All right, the second word you’ll find often; philos, philos.  So many of our words are put together with philos, like “philosophy.”  The word for wisdom is sophos; sophia  and philos, philosophy, would be someone who loved wisdom, loved learning.  Philos actually is a word for the love of friends, philos phileō—to love a friend—that kind of love.

There is a third word that is used in the Greek New Testament, translated here “charity” [2 Peter 1:7].  And the effort of the translator was, as in 1 Corinthians [1 Corinthians 13:1-8], the word agapē, translated “charity” because they were trying to get away from the kind of connotation that love sometimes is used in its human manifestation.  So they used the word charitas in the Vulgate, “charity” in the English.  It’s a translation of the Greek word agapē

Well, what is the different between an eros and a philos and an agapē kind of love?  Well, it is this, as I have suggested: eros refers to carnal love.  Philos is a love among friends.  But there’s another kind of love.  It is up and up and up, and it is a God kind of love, a love that knows no boundary, that loves an enemy as well as a friend, that responds in goodness and kindness when you’re mistreated as when you are lovingly entreated.  Agapē, a love like God’s love; and that is the octave from faith, clear to agapē [2 Peter 1:5-7].

Could I illustratethat?  In that ancient day, on the highway from Ephesus to Phrygia, there lived an ancient Christian by the name of Trophimus.  “Why,” they said, “he knew Paul,” and they said, “He knew John.”  And in his age, this wonderful Christian by the name of Trophimus lived in a little cottage on the side of the road.  And it was so that if a weary traveler passed by, there was water from the well for him; and it was so if a famished sojourner passed by, there was bread in the house for him; and it was even so that if the shades of night were falling and it was late, he had a place in his little cottage where the wayfarer could spend the night, as he witnessed to the sojourner, the passerby, of the love of God in Christ Jesus. 

Upon a day there came three Roman soldiers, and it being somewhat late, and they being tired from the journey, they stopped at the little cottage.  And Trophimus, God’s sainted Christian, asked the men, “Why are you so on a mission with such haste?” 

“Oh,” said those Roman soldiers, “we have commands from the Caesar: there is a man in this part of the earth somewhere named Trophimus, and,” they say, “He is a Christian, and,” they say, “he is a blasphemer, and he does not worship at the shrine and image of the great Roman Caesar.  And,” they say, “he is a vile and a violent man!   We have orders to take him and to slay him on the spot.”

“Oh?” said Trophimus, “he’s a vile man, and a violent man, and he’s a blasphemer?  And you say he’s a Christian?”

“Yes,” says the Roman soldiers, “and we have orders from the emperor himself to find him, seize him, and execute him on the spot.”

“Ah,” said Trophimus, “you need go no further.  I will deliver him to you in the morning.”

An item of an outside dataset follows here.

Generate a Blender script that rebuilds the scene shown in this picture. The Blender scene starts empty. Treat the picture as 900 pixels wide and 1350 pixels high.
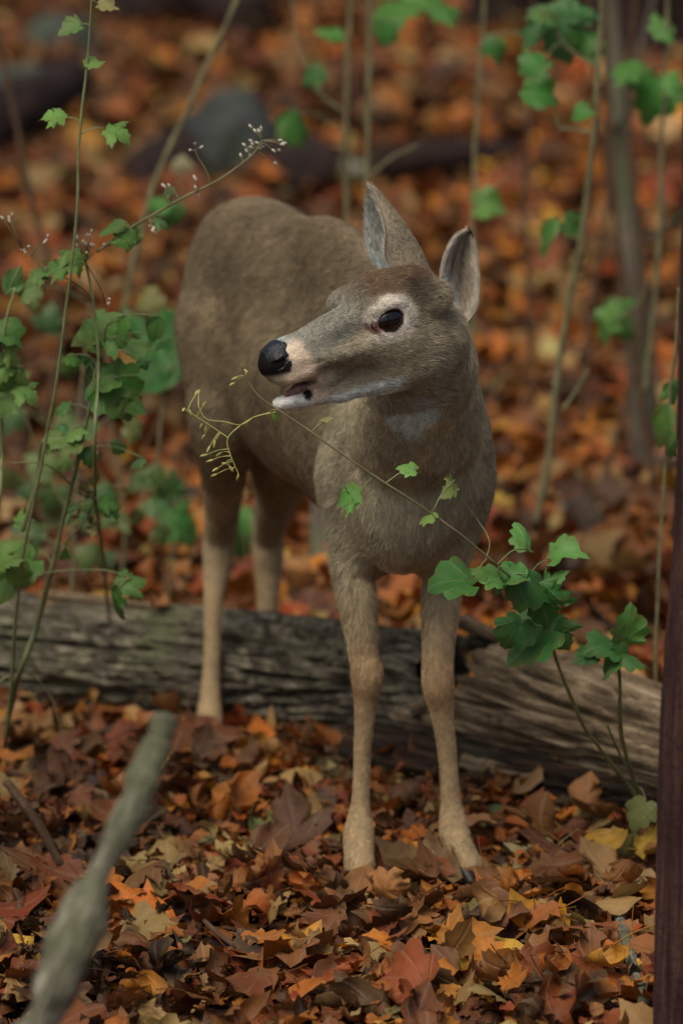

“Ah,” said the soldiers, “how much time and effort do you save us!  You will put him in our hands in the morning?”

“Yes,” said Trophimus, “I will deliver him to you tomorrow.  Rest yourself for the night.  Here is water to drink.  Here I will prepare for our supper, and we shall break bread together, and then for the night, here’s a place to rest.  And I will deliver Trophimus to you in the morning.”

That night while the soldiers slept, Trophimus, in the midst of his little flower garden, dug a grave.  And the next morning, when the legionnaires had awakened and put on their armor and their swords, after breakfast, Trophimus invited the three Roman legionnaires into his little garden of flowers.  And standing by the grave that he dug, he announced to the three Roman soldiers, “You seek Trophimus the Christian.  I that speak unto thee am he.  I but ask that I be buried among my flowers,” and he bowed his head to receive the stroke of the sword. 

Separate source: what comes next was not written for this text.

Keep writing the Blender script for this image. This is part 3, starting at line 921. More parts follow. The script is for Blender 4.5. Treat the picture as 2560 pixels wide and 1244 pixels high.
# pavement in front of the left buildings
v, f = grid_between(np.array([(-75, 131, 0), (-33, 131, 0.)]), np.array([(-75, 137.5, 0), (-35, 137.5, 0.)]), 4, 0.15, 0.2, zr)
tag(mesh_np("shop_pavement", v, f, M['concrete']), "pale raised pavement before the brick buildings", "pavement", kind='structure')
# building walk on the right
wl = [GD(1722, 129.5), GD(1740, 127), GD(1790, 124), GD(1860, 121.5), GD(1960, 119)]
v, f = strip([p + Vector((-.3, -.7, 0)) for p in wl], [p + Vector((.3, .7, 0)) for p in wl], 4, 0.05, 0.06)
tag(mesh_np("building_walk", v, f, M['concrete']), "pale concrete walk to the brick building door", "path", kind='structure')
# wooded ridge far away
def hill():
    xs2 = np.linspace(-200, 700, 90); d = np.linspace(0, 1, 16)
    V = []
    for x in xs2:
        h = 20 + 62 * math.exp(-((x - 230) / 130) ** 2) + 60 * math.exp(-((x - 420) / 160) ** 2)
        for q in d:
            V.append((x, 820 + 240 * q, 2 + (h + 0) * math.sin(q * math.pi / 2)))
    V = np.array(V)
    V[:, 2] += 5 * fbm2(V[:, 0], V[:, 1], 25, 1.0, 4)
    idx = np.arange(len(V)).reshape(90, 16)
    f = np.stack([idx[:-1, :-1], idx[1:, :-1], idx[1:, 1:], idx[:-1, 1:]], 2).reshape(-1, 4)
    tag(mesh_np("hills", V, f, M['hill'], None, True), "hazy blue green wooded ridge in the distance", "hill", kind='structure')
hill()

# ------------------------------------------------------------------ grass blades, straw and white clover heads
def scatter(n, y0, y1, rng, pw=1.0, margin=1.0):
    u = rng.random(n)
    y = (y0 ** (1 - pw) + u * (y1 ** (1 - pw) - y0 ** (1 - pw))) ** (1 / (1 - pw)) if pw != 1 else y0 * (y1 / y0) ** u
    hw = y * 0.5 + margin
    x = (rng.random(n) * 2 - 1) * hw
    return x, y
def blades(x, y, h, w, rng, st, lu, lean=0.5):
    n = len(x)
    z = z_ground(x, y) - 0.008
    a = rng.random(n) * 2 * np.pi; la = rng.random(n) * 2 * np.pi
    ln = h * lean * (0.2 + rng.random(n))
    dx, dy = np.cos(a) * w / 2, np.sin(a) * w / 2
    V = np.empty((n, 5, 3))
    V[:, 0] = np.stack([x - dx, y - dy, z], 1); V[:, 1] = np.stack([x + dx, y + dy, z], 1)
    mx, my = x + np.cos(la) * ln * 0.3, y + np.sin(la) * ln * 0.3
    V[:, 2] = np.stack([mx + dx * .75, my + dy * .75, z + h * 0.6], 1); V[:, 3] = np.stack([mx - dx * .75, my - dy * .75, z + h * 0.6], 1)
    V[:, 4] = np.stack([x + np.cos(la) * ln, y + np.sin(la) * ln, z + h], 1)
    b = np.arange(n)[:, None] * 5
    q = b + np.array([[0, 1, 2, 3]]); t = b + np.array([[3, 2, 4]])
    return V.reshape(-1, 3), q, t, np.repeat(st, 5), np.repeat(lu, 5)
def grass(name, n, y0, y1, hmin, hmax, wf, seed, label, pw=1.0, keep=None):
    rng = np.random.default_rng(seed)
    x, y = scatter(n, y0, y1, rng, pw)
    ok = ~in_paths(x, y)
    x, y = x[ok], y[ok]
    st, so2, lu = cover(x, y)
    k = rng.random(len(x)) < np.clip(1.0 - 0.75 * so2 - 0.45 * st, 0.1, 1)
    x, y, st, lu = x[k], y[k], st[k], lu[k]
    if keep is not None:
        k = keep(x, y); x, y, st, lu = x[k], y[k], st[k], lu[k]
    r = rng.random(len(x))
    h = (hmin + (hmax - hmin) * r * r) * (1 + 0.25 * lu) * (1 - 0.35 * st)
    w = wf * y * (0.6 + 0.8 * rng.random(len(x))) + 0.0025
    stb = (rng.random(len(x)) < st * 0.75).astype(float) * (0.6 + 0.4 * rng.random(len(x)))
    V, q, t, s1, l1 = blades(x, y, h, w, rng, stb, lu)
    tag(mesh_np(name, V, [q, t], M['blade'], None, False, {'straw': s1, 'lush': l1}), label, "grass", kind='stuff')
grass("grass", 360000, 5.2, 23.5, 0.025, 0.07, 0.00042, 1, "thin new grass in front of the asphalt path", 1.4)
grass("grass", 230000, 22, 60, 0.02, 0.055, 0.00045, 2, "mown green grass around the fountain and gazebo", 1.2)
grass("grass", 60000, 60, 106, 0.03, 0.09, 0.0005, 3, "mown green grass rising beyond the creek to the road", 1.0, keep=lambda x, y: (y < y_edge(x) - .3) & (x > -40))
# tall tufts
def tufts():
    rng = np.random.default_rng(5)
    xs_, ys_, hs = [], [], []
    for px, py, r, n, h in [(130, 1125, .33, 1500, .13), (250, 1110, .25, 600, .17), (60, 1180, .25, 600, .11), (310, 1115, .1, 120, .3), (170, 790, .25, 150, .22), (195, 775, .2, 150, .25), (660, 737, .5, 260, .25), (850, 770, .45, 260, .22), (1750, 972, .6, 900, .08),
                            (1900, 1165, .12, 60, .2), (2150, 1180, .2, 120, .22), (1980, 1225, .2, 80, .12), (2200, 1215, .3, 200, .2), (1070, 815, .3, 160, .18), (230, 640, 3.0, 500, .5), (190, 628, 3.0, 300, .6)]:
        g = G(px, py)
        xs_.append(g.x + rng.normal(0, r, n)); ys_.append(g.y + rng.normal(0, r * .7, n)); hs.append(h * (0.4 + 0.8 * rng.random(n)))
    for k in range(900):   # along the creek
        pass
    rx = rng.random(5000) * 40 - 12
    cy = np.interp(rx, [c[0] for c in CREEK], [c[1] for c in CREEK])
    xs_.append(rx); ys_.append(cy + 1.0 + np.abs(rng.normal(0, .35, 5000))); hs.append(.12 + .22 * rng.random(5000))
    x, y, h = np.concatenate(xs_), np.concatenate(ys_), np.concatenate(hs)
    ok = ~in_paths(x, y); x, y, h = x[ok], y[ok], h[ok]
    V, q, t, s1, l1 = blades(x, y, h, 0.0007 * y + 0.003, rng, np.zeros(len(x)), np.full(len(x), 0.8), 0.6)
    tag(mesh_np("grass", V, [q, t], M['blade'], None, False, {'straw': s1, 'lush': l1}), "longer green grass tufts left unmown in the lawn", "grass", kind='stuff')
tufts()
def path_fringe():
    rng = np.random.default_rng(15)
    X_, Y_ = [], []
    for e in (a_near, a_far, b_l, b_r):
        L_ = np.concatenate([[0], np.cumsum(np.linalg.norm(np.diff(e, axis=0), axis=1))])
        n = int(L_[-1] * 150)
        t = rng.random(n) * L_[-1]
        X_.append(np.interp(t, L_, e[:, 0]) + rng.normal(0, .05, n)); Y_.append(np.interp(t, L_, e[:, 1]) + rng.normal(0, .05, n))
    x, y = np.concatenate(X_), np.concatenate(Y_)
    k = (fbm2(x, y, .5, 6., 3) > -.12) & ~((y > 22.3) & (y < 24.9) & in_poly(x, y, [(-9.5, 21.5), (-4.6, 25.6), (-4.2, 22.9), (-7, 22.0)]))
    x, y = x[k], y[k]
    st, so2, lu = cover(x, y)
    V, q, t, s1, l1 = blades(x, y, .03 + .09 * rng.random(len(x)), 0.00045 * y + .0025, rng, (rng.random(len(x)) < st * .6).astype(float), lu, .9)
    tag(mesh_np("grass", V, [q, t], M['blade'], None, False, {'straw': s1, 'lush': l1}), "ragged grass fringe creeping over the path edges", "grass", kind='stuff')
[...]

That’s why they say, in history, that the early Christians out-lived and out-loved and out-died the Roman world!  That is agapē, God’s kind of love.  “Bless them that hate you, do good to them that despitefully use you, and pray for them who persecute you, for this is the image of your heavenly Father” [Matthew 5:44-45, 48]. It’s like Christ.  These are Christian virtues that, if they be in us, they make us shine for Jesus [2 Peter 1:5-8].  

O Lord, that there might be somewhat of the spirit of our living Lord in you and in us.  In a moment we stand to sing our hymn of appeal, and while we sing, in the balcony round, a family you; on this lower floor, a couple you; there or here, a one somebody you; on the first note of the first stanza, come and stand by me: “Pastor, today I give my heart to the living Jesus, and I’m coming.”  “Today we’re putting our lives in the church.”  “Pastor, this is my wife.  These are my children.  We’re all coming.”  Or just you.  As the Spirit of Christ shall press the appeal to your heart, make the decision now, and on the first note of the first stanza, come.  Do it now, make it now, come now, while we stand and while we sing.